Everything on the Berry Creek 5th has to come through the county’s review and approval process, including the schools, Colorado Mountain College, and all the recreation facilities. Under Colorado law, governments are only required to notify the public that they’re going to build something. County officials, though, said that since this was such a high-profile project, it needed more public input.

“We felt it should receive a higher level of public scrutiny,” said Stone.

Eagle County Administrator Jack Ingstad said the design on the Berry Creek 5th recreation fields is ready to go to the planning commission. If everything goes smoothly, construction on some of the playing fields and parks could begin in July.

Filling a need

During the project’s original hearing in February, Eagle County Housing Director David Carter said Eagle County’s rate of home ownership is the lowest in the state, owing to sagging wages coupled with housing costs that run up to three times the national average.

And that gap is only getting wider.

Carter said that in the 1990s, Eagle County housing prices went up 175 percent faster than wages.

“If you look at matching jobs to housing, it takes 4.5 average wage jobs to buy a home in this county,” said Carter. “One of the ways people deal with it is commuting. That’s up 600 percent over the last decade.”

Hooper said the company has done similar projects in California, New Mexico and Colorado. He said buyers tend to be professional people who are struggling in places like Eagle County.

During the project’s original hearing in February, Eagle County resident Adam Palmer said Eagle County and places like it suffer from a case of “affluenza”

“There are 9 million extra vacation houses and 7 million homeless people,” explained Palmer. “We don’t have a housing shortage in this country; we have a distribution problem.”

Edwards Traffic Improvements

Migchelbrink, meanwhile, said construction on Edwards road improvements will begin May 29 and be in place before the the Berry Creek 5th ever begins generating any traffic.

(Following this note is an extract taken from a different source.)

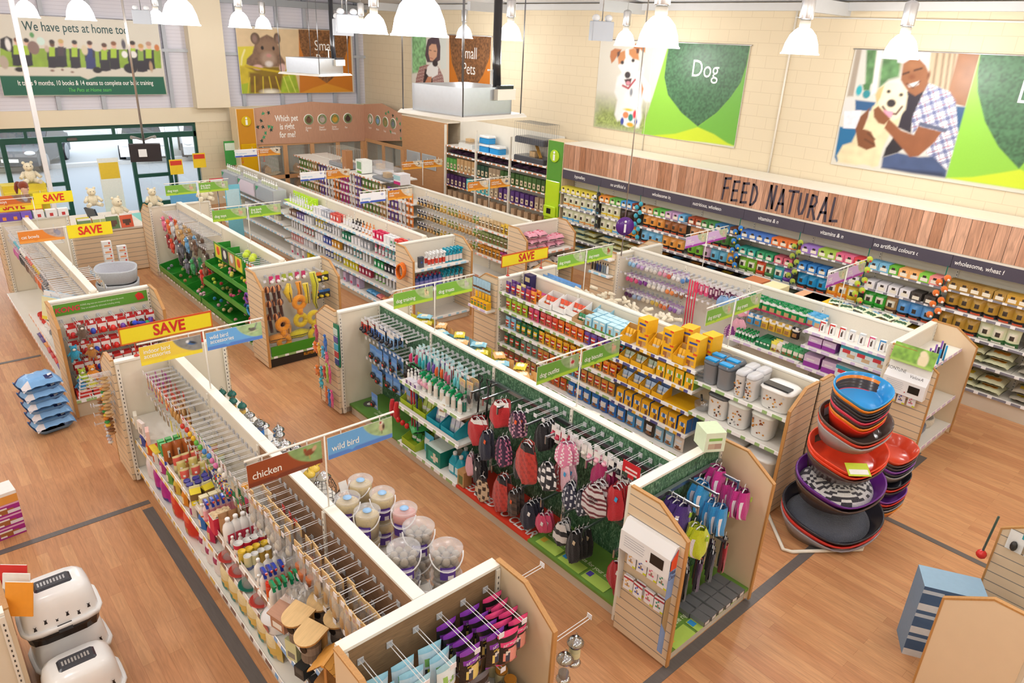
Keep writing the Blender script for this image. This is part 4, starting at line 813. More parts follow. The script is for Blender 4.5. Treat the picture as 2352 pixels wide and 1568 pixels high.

The $6.5 million in traffic upgrades include additional turn lanes and traffic lights on the Edwards Spur Road, eliminating one of entrances to Texaco and creating an entrance on Miller Ranch Road to clear up that traffic snarl, completing Miller Ranch Road by this summer and installing a new bridge to create another access for residents in that area.

Assistant Eagle County Administrator George Roussos has said a federal grant is in place to begin replacing Cemetery Road bridge.

Roussos said the $6.5 million in road improvements will take the county through at least 2008 when state funding is slated for another round of road improvements. Road improvements in the Edwards area are currently No. 2 on a five-county regional list with the Colorado Department of Transportation, Roussos said.

The 31.5-acre local resident housing project includes:

– 100 condominiums – $122,000-$152,000.

– 49 Townhomes – $216,000-$231,000.

– 64 Duplexes – $193,000-$218,000.

– 69 Single Family Homes – $250,000.

– Deed restrictions cap price increases on the homes at 3 percent annually.

– Buyers must be employed in Eagle County, and the homes must be owner-occupied.

– Buyers must qualify through a selection process. That process is updated annually to make sure they continue to qualify.